Start of Entries
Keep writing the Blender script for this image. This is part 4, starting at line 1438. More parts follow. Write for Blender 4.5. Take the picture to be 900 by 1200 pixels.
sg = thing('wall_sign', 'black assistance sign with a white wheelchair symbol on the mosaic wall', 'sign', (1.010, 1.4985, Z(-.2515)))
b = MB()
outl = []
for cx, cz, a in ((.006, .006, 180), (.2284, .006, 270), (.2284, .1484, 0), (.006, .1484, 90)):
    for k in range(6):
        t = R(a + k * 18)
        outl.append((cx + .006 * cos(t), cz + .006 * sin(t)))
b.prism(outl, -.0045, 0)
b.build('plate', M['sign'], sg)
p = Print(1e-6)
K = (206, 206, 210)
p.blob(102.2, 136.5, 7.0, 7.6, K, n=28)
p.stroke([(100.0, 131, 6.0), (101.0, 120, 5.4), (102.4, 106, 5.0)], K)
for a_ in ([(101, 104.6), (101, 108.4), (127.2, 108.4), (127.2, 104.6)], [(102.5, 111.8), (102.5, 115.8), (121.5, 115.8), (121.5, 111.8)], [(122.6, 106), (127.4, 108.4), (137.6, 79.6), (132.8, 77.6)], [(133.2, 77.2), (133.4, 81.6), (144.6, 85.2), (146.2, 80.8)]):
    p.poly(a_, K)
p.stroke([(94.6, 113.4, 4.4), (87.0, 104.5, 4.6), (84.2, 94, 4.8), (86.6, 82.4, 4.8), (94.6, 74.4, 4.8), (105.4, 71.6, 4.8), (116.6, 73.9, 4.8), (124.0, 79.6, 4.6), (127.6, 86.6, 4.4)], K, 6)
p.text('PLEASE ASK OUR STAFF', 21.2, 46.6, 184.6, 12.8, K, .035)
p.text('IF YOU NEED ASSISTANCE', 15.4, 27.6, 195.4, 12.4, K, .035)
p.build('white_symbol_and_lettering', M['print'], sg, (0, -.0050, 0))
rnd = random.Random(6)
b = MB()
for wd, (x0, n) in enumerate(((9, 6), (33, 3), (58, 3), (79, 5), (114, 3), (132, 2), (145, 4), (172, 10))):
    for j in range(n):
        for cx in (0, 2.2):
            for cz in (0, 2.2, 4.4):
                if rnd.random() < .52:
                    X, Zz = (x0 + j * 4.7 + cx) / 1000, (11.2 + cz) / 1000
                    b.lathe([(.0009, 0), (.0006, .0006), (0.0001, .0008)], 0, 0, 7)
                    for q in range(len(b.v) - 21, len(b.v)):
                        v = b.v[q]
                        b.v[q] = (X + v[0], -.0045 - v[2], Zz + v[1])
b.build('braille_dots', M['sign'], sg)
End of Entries
Start of Entries
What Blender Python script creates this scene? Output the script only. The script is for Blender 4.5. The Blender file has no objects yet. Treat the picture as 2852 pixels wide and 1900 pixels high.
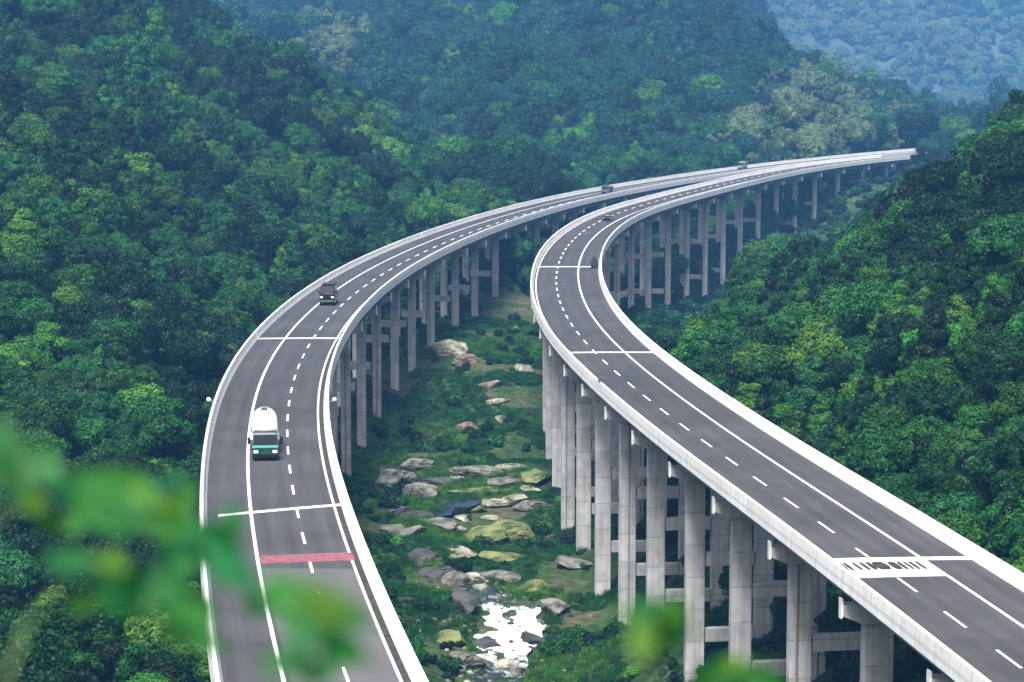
End of Entries
■ Given task
Scan the entries above and work out how many lines include the word "Blender"; the reply is that number alone.

■ Full answer
2